Once the CTBT gets signed, bygones are therefore likely to be bygones, the BJP regime would be as loyal to American concepts and notions as the P V Narasimha Rao regime demonstrated itself to be from its earliest days. Tightening or loosening the noose so that India could breathe either not at all or a little bit more easily would depend on American whims.

There is no reason why the BJP leaders would not turn out to be fast learners; notwithstanding the capitulation without reservations, the consumption level of the hitherto comfortably placed Indians would not be disturbed. That would be a major gain. Once their level of living is approximately taken care of, India's upper classes would gratefully swing towards the BJP's direction; as corollary, Hindutva would come to have solid Western protection.

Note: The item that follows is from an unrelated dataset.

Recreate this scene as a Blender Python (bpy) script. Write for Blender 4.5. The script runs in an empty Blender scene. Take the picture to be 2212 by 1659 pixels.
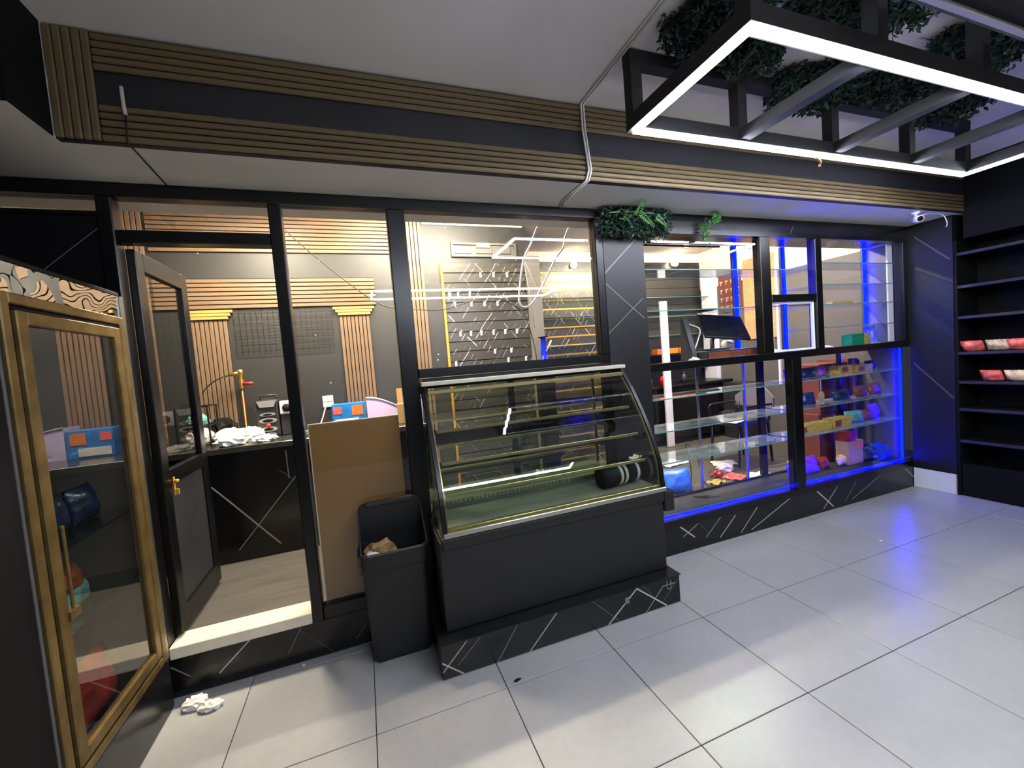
import bpy, bmesh, math, random
from mathutils import Vector, Matrix, noise
sc = bpy.context.scene
COL = sc.collection
PI = math.pi
# ------------------------------------------------------------------ camera
W_PX, F_PX = 2212.0, 893.19
yaw, pitch, roll = 0.342691, -0.055442, -0.079281
fwd = Vector((math.sin(yaw)*math.cos(pitch), math.cos(yaw)*math.cos(pitch), math.sin(pitch)))
rgt = Vector((math.cos(yaw), -math.sin(yaw), 0)); upv = rgt.cross(fwd)
r2 = math.cos(roll)*rgt + math.sin(roll)*upv
u2 = -math.sin(roll)*rgt + math.cos(roll)*upv
cd = bpy.data.cameras.new('camera'); cam = bpy.data.objects.new('camera', cd); COL.objects.link(cam)
cam.matrix_world = Matrix(((r2.x, u2.x, -fwd.x, 0.09028), (r2.y, u2.y, -fwd.y, -1.83882), (r2.z, u2.z, -fwd.z, 1.56028), (0, 0, 0, 1)))
cd.sensor_fit = 'HORIZONTAL'; cd.sensor_width = 36.0; cd.lens = F_PX/W_PX*36.0
cd.clip_start = 0.02; cd.clip_end = 60
sc.camera = cam
# ------------------------------------------------------------------ world, exposure, light levels
w = bpy.data.worlds.new('world'); sc.world = w; w.use_nodes = True
w.node_tree.nodes['Background'].inputs[0].default_value = (0.05, 0.055, 0.07, 1)
w.node_tree.nodes['Background'].inputs[1].default_value = 0.3
vs = sc.view_settings
vs.view_transform = 'Standard'; vs.look = 'None'; vs.gamma = 1.0; vs.exposure = 0.84; vs.use_curve_mapping = False
LED_WHITE = 76.0      # the rectangular ceiling fixtures of the shop
LED_BLUE = 60.0        # blue strips in the display
TUBE_WARM = 400.0     # tubes on the ceiling of the back room
PANEL_WARM = 165.0    # square downlight over the doorway side of the back room
sc.cycles.max_bounces = 8; sc.cycles.diffuse_bounces = 4; sc.cycles.glossy_bounces = 4
sc.cycles.transparent_max_bounces = 40; sc.cycles.transmission_bounces = 6
sc.cycles.sample_clamp_indirect = 4.0; sc.cycles.caustics_reflective = False; sc.cycles.caustics_refractive = False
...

Picking friends of such a genre need not be any alien experience for the Americans; their machinations in Iran in the mid-fifties against Mossadeq, their crude attempts to pit Muslim fundamentalists in Egypt against Gamel Abdel Nasser, their arming and financing the Taliban in Afghanistan in the eighties, not to speak of their coddling of George Fernandes's pet, the Dalai Lama of Tibet, for the past half century; the Americans have an impeccable record of patronising the most reactionary and obscurantist elements in country after country to advance what they consider to be their global interests.

Following the gobbling up of the BJP by the US administration, large chunks of the support base of other parties who fill the middle ground in Indian politics, including of the Congress, would commence shrinking, and the propagators of Hindutva would enjoy a rapid accretion of strength. Apart from the Left, few would then be left to depend the secular citadel.

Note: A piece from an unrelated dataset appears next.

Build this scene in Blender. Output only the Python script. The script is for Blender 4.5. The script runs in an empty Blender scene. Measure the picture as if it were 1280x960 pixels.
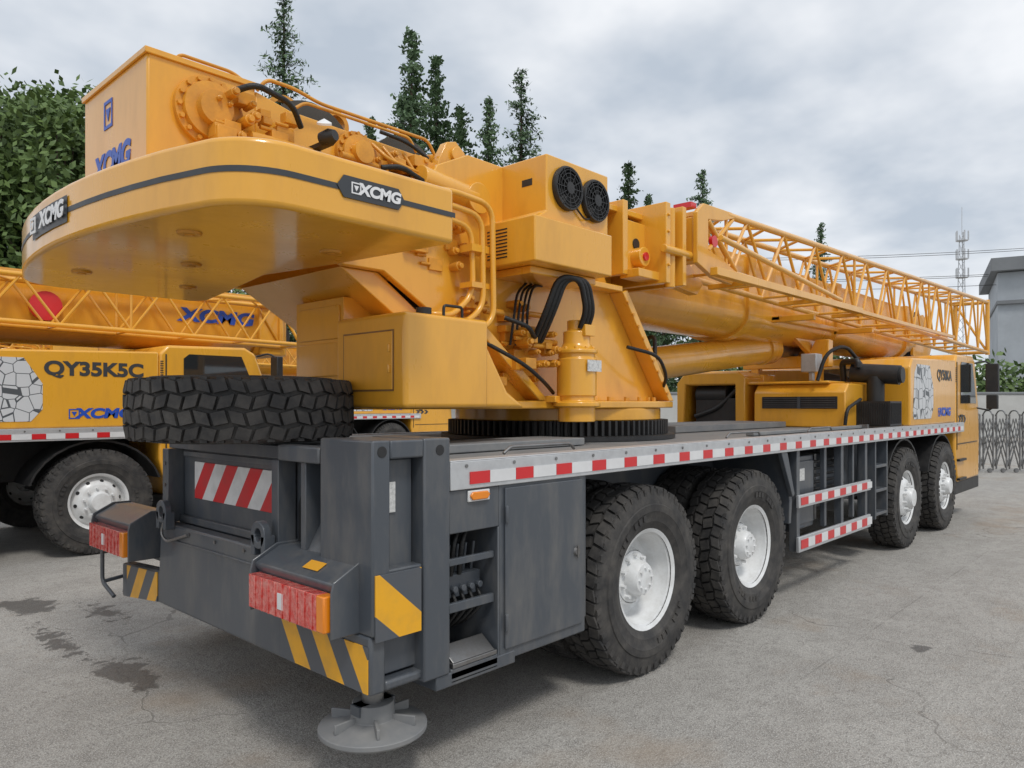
import bpy, bmesh, math, random
from mathutils import Vector, Matrix
random.seed(7)
S=bpy.context.scene
rad=math.radians
# ------------------------------------------------------------------ materials
def newmat(name):
    m=bpy.data.materials.new(name); m.use_nodes=True
    nt=m.node_tree; b=nt.nodes['Principled BSDF']; return m,nt,b
def N(nt,t,**k):
    n=nt.nodes.new(t)
    for a,v in k.items(): setattr(n,a,v)
    return n
def mixc(nt,fac,a,b,blend='MIX'):
    n=nt.nodes.new('ShaderNodeMix'); n.data_type='RGBA'; n.blend_type=blend
    for s,v in ((n.inputs[0],fac),(n.inputs[6],a),(n.inputs[7],b)):
        if isinstance(v,(int,float)): s.default_value=v
        elif isinstance(v,tuple): s.default_value=v+(1,) if len(v)==3 else v
        else: nt.links.new(v,s)
    return n.outputs[2]
def ramp(nt,src,p0,p1,c0=(0,0,0),c1=(1,1,1)):
    r=nt.nodes.new('ShaderNodeValToRGB'); e=r.color_ramp.elements
    e[0].position=p0; e[1].position=p1; e[0].color=c0+(1,); e[1].color=c1+(1,)
    nt.links.new(src,r.inputs[0]); return r.outputs[0]
def noise(nt,vec,scale,detail=4,rough=.55):
    n=nt.nodes.new('ShaderNodeTexNoise'); n.inputs['Scale'].default_value=scale
    n.inputs['Detail'].default_value=min(detail,4); n.inputs['Roughness'].default_value=rough
    nt.links.new(vec,n.inputs['Vector']); return n.outputs['Fac']
def mth(nt,op,a,b=None,c=None):
    n=nt.nodes.new('ShaderNodeMath'); n.operation=op
    for i,v in enumerate((a,b,c)):
        if v is None: continue
        if isinstance(v,(int,float)): n.inputs[i].default_value=v
        else: nt.links.new(v,n.inputs[i])
    return n.outputs[0]
def paint(name,col,rough=.35,metal=0,coat=0,dirt=.15,dirtcol=None,bump=.0,scale=3.0,bscale=60,streak=1.0,r0=.38,r1=.70):
    m,nt,b=newmat(name)
    tc=N(nt,'ShaderNodeTexCoord').outputs['Object']
    if streak!=1.0:
        sv=N(nt,'ShaderNodeVectorMath',operation='MULTIPLY'); nt.links.new(tc,sv.inputs[0]); sv.inputs[1].default_value=(1,1,streak); v=sv.outputs[0]
    else: v=tc
    f0=noise(nt,v,scale,4,.7)
    f=ramp(nt,f0,r0,r1)
    dc=dirtcol if dirtcol else tuple(c*.55 for c in col)
    mx=mth(nt,'MULTIPLY',f,dirt)
    c=mixc(nt,mx,col,dc)
    nt.links.new(c,b.inputs['Base Color'])
    r2=mth(nt,'MULTIPLY_ADD',f0,.3,rough-.12)
    nt.links.new(r2,b.inputs['Roughness'])
    b.inputs['Metallic'].default_value=metal
    b.inputs['Coat Weight'].default_value=coat
    b.inputs['Coat Roughness'].default_value=.10
    if bump:
        bn=N(nt,'ShaderNodeBump'); bn.inputs['Strength'].default_value=bump; bn.inputs['Distance'].default_value=.01
        nt.links.new(noise(nt,tc,bscale,2),bn.inputs['Height']); nt.links.new(bn.outputs[0],b.inputs['Normal'])
    return m
def stripes(name,ca,cb,k,period,rough=.35,ph=0.0):
    m,nt,b=newmat(name)
    tc=N(nt,'ShaderNodeTexCoord').outputs['Object']
    d=N(nt,'ShaderNodeVectorMath',operation='DOT_PRODUCT'); nt.links.new(tc,d.inputs[0]); d.inputs[1].default_value=k
    v=mth(nt,'FRACT',mth(nt,'ADD',mth(nt,'DIVIDE',d.outputs['Value'],period),ph))
    f=mth(nt,'GREATER_THAN',v,.5)
    c=mixc(nt,f,ca,cb)
    dn=ramp(nt,noise(nt,tc,9,4),.4,.75)
    c=mixc(nt,mth(nt,'MULTIPLY',dn,.3),c,(.12,.11,.1))
    nt.links.new(c,b.inputs['Base Color']); b.inputs['Roughness'].default_value=rough
    return m
YEL=paint('yellow_paint',(.81,.395,.034),.28,coat=.6,dirt=.42,dirtcol=(.58,.27,.035),bump=.06,bscale=7,scale=5.0,streak=.3,r0=.48,r1=.72)
YEL2=paint('yellow_paint_worn',(.76,.34,.026),.42,coat=.2,dirt=.6,dirtcol=(.36,.15,.02),bump=.1,scale=6)
GRY=paint('chassis_grey',(.070,.080,.094),.38,coat=.3,dirt=.6,dirtcol=(.17,.162,.15),scale=6,streak=.3,r0=.46,r1=.74)
GRYL=paint('deck_grey',(.19,.195,.20),.6,dirt=.6,dirtcol=(.30,.29,.27),scale=5)
BLK=paint('black_plastic',(.015,.015,.016),.45,dirt=.4,dirtcol=(.05,.048,.045),scale=8)
RUB=paint('tire_rubber',(.028,.027,.027),.7,dirt=.85,dirtcol=(.095,.087,.078),scale=7,bump=.15)
WHT=paint('white_rim_paint',(.78,.79,.79),.4,dirt=.45,dirtcol=(.45,.43,.40),scale=9,coat=.2)
ALU=paint('aluminium_edge',(.60,.61,.62),.4,metal=.5,dirt=.4,scale=8)
STL=paint('steel',(.30,.30,.30),.38,metal=.9,dirt=.5,dirtcol=(.14,.12,.1),scale=8)
RED=paint('red_reflector',(.66,.02,.025),.3,dirt=.2,coat=.3)
REDL=paint('red_lens',(.58,.02,.012),.14,coat=1,dirt=.6,dirtcol=(.80,.40,.34),scale=38,bump=.5,bscale=40)
ORG=paint('amber_lens',(.85,.25,.01),.2,coat=.6,dirt=.1)
WREF=paint('white_reflector',(.74,.74,.74),.4,dirt=.3)
BLU=paint('blue_decal',(.02,.085,.48),.35,dirt=.1)
DRK=paint('dark_decal',(.045,.05,.056),.4,dirt=.2)
WTX=paint('white_decal',(.8,.8,.8),.4,dirt=.1)
LBL=paint('label_white',(.7,.7,.68),.5,dirt=.6,scale=60,dirtcol=(.2,.2,.2))
HOS=paint('hose_rubber',(.012,.012,.012),.5,dirt=.3,bump=.4,bscale=90)
ROPE=paint('wire_rope',(.10,.095,.085),.55,metal=.5,dirt=.4)
RUST=paint('machined_steel',(.30,.17,.07),.5,metal=.3,dirt=.7,dirtcol=(.2,.09,.03),scale=12)
RW=stripes('red_white_stripes',(.66,.02,.025),(.74,.74,.74),(0,.8,.62),.20)
YG=stripes('yellow_grey_stripes',(.85,.42,.02),(.085,.095,.11),(0,.82,-.57),.20,ph=.1)
YGL=stripes('yellow_grey_stripes_left',(.85,.42,.02),(.085,.095,.11),(0,.82,.57),.19)
YGS=stripes('yellow_grey_stripes_side',(.85,.42,.02),(.085,.095,.11),(.66,0,.75),.26,ph=.55)
def glassmat():
    m,nt,b=newmat('dark_glass'); b.inputs['Base Color'].default_value=(.02,.025,.028,1); b.inputs['Roughness'].default_value=.05
    b.inputs['Coat Weight'].default_value=1; return m
GLS=glassmat()
def honey():
    m,nt,b=newmat('honeycomb_decal')
    tc=N(nt,'ShaderNodeTexCoord').outputs['Object']
    v=N(nt,'ShaderNodeTexVoronoi',feature='DISTANCE_TO_EDGE'); v.inputs['Scale'].default_value=8.5; v.inputs['Randomness'].default_value=.45
    nt.links.new(tc,v.inputs['Vector'])
    f=mth(nt,'LESS_THAN',v.outputs['Distance'],.03)
    c=mixc(nt,f,(.62,.63,.64),(.09,.10,.11)); nt.links.new(c,b.inputs['Base Color']); b.inputs['Roughness'].default_value=.35; return m
HNY=honey()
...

Open sesame, and Indian society will be, all of a sudden, comprehensively globalised. The American presence will have a pervasive influence; local satraps will engage in fierce competition with one another in order to emerge as the favourite offspring of the American matters. It will be to the minutest detail, a marionette's tale.

The Americans cannot be blamed too much if, to amuse themselves, they keep switching their preference from this native puppet to the other one. Soon dogfights among the native sons might ensue to settle the issue of which one amongst them could don the fundamentalist garb most convincingly.

In this evolving screenplay, other political concerns, which held centrestage till the other day, will receive the short shrift. Corruption, for instance, will cease to be an interesting theme. In any case, the American ethos takes a practical view of Asiatic corruption. In the circumstances, Ottavio Quattrocchi, for all one dares to prognosticate, may return to New Delhi as a towering conquistadore. He and his like will perhaps discover a new role for themselves: lobbyists on behalf of this or that Indian political or business tycoon with the American superbosses. India will still formally remain an independent republic, but the so-called Washington consensus will turn out to be the presiding deity of the nation's destiny.

The demons Pokhran II have managed to invoke, albeit temporarily, will be most satisfactorily extinguished. It is only fitting that there will be as thanksgiving, a proliferation of Ram temples all over the country; the designs will be done by top-notch American architects.

Everything will be fine and excellent. There is one small clot of doubt though. What if the Americans insist that, as part of the total deal, the Kashmir issue too be multilateralised?